TASK PROMPT — Please write out the material below exactly as given.
### GIVEN DATA
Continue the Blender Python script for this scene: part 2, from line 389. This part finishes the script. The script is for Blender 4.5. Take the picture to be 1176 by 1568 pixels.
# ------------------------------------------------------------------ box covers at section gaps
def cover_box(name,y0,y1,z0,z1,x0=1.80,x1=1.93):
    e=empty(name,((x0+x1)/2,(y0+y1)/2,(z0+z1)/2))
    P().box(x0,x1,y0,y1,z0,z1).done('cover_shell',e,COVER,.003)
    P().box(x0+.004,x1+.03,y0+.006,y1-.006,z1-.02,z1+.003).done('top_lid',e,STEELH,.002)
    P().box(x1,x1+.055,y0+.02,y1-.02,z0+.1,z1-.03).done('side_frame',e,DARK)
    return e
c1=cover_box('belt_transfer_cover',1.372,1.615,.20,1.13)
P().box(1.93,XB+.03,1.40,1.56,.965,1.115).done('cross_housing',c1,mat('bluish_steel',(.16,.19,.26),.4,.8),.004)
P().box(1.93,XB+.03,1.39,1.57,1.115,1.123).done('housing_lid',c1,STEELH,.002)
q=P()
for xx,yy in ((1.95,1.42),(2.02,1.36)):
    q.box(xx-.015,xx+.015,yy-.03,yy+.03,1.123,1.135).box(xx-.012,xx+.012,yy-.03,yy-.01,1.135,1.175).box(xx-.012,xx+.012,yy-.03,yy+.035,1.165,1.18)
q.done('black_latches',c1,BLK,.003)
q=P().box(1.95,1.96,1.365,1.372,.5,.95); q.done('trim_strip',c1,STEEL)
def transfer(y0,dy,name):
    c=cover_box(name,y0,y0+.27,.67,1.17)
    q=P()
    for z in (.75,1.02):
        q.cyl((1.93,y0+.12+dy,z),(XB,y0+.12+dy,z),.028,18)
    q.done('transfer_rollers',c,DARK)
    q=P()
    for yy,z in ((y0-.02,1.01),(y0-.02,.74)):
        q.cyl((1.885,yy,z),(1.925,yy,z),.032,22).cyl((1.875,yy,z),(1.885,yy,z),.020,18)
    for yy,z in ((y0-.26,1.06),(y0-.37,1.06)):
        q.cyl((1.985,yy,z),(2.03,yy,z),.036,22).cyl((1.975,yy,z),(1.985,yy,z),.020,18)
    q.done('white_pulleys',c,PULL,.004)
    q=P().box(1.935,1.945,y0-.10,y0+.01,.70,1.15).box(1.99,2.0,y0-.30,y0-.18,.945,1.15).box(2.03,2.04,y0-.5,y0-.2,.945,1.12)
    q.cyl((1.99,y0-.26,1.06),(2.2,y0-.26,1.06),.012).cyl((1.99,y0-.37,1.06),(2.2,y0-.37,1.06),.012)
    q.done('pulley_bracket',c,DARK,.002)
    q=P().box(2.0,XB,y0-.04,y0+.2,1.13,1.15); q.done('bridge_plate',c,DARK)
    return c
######
OUTPUT OF THE TASK —
Continue the Blender Python script for this scene: part 2, from line 389. This part finishes the script. The script is for Blender 4.5. Take the picture to be 1176 by 1568 pixels.
# ------------------------------------------------------------------ box covers at section gaps
def cover_box(name,y0,y1,z0,z1,x0=1.80,x1=1.93):
    e=empty(name,((x0+x1)/2,(y0+y1)/2,(z0+z1)/2))
    P().box(x0,x1,y0,y1,z0,z1).done('cover_shell',e,COVER,.003)
    P().box(x0+.004,x1+.03,y0+.006,y1-.006,z1-.02,z1+.003).done('top_lid',e,STEELH,.002)
    P().box(x1,x1+.055,y0+.02,y1-.02,z0+.1,z1-.03).done('side_frame',e,DARK)
    return e
c1=cover_box('belt_transfer_cover',1.372,1.615,.20,1.13)
P().box(1.93,XB+.03,1.40,1.56,.965,1.115).done('cross_housing',c1,mat('bluish_steel',(.16,.19,.26),.4,.8),.004)
P().box(1.93,XB+.03,1.39,1.57,1.115,1.123).done('housing_lid',c1,STEELH,.002)
q=P()
for xx,yy in ((1.95,1.42),(2.02,1.36)):
    q.box(xx-.015,xx+.015,yy-.03,yy+.03,1.123,1.135).box(xx-.012,xx+.012,yy-.03,yy-.01,1.135,1.175).box(xx-.012,xx+.012,yy-.03,yy+.035,1.165,1.18)
q.done('black_latches',c1,BLK,.003)
q=P().box(1.95,1.96,1.365,1.372,.5,.95); q.done('trim_strip',c1,STEEL)
def transfer(y0,dy,name):
    c=cover_box(name,y0,y0+.27,.67,1.17)
    q=P()
    for z in (.75,1.02):
        q.cyl((1.93,y0+.12+dy,z),(XB,y0+.12+dy,z),.028,18)
    q.done('transfer_rollers',c,DARK)
    q=P()
    for yy,z in ((y0-.02,1.01),(y0-.02,.74)):
        q.cyl((1.885,yy,z),(1.925,yy,z),.032,22).cyl((1.875,yy,z),(1.885,yy,z),.020,18)
    for yy,z in ((y0-.26,1.06),(y0-.37,1.06)):
        q.cyl((1.985,yy,z),(2.03,yy,z),.036,22).cyl((1.975,yy,z),(1.985,yy,z),.020,18)
    q.done('white_pulleys',c,PULL,.004)
    q=P().box(1.935,1.945,y0-.10,y0+.01,.70,1.15).box(1.99,2.0,y0-.30,y0-.18,.945,1.15).box(2.03,2.04,y0-.5,y0-.2,.945,1.12)
    q.cyl((1.99,y0-.26,1.06),(2.2,y0-.26,1.06),.012).cyl((1.99,y0-.37,1.06),(2.2,y0-.37,1.06),.012)
    q.done('pulley_bracket',c,DARK,.002)
    q=P().box(2.0,XB,y0-.04,y0+.2,1.13,1.15); q.done('bridge_plate',c,DARK)
    return c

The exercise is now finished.